Resources and Context for Chapter 5

This chapter details Basil Biggs’s assistance of a family running away from slavery. While the account is entirely fiction, the nature of these movements is pretty accurate, and the actual danger was probably higher than what is portrayed here. Compare the account of a runaway who was due to be conducted on the Underground Railroad through Gettysburg. (This account is found in the William Still title referenced in resources for the Runaway chapter.) His trip wound up being derailed by betrayal and violence, and only through a bloody fight and sheer force of wills did this man make his escape and finish his trek to the north.

Notice in the account that the formerly enslaved people were armed. At least some sources suggest that Basil Biggs and others on the Underground Railroad furnished runaways with weapons ranging from shotguns to pistols to knives and clubs. Runaways were often prepared to fight for their very lives, even against members of law enforcement.

In this chapter, we also meet Constable John Burns.

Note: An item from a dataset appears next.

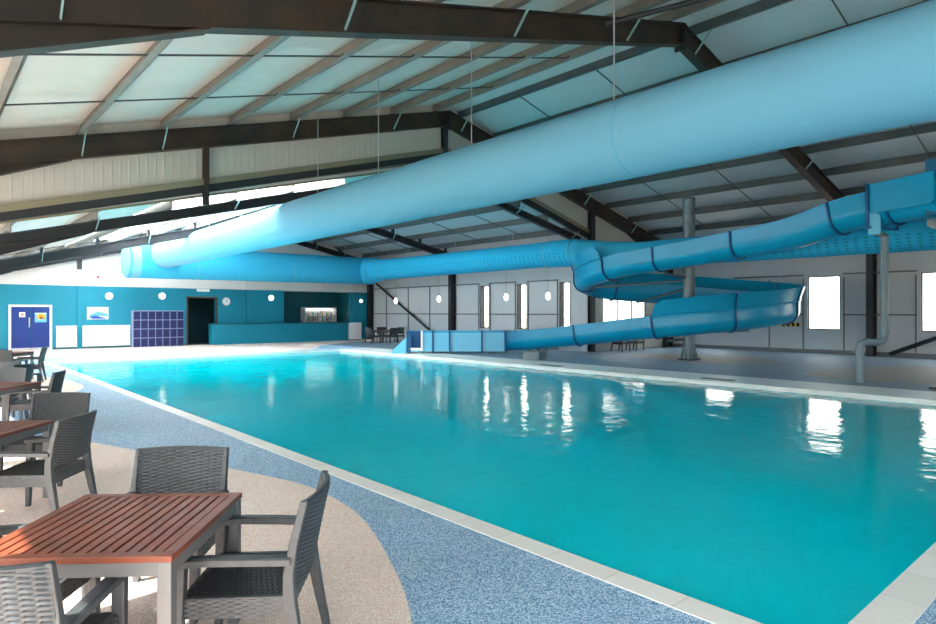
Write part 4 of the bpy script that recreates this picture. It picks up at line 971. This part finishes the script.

Burns was appointed constable in the town in the 1850s. The position was largely ceremonial and was often passed to someone who was older as a means of giving them something worthwhile to do. Burns, however, took the position seriously and greatly irritated various townspeople with his cantankerous personality, his tendency to believe in conspiracies, and his insistence that various laws be followed. HistoryNet captures a handful of incidents with townspeople that get more to the heart of Burns than the old hero we typically hear about.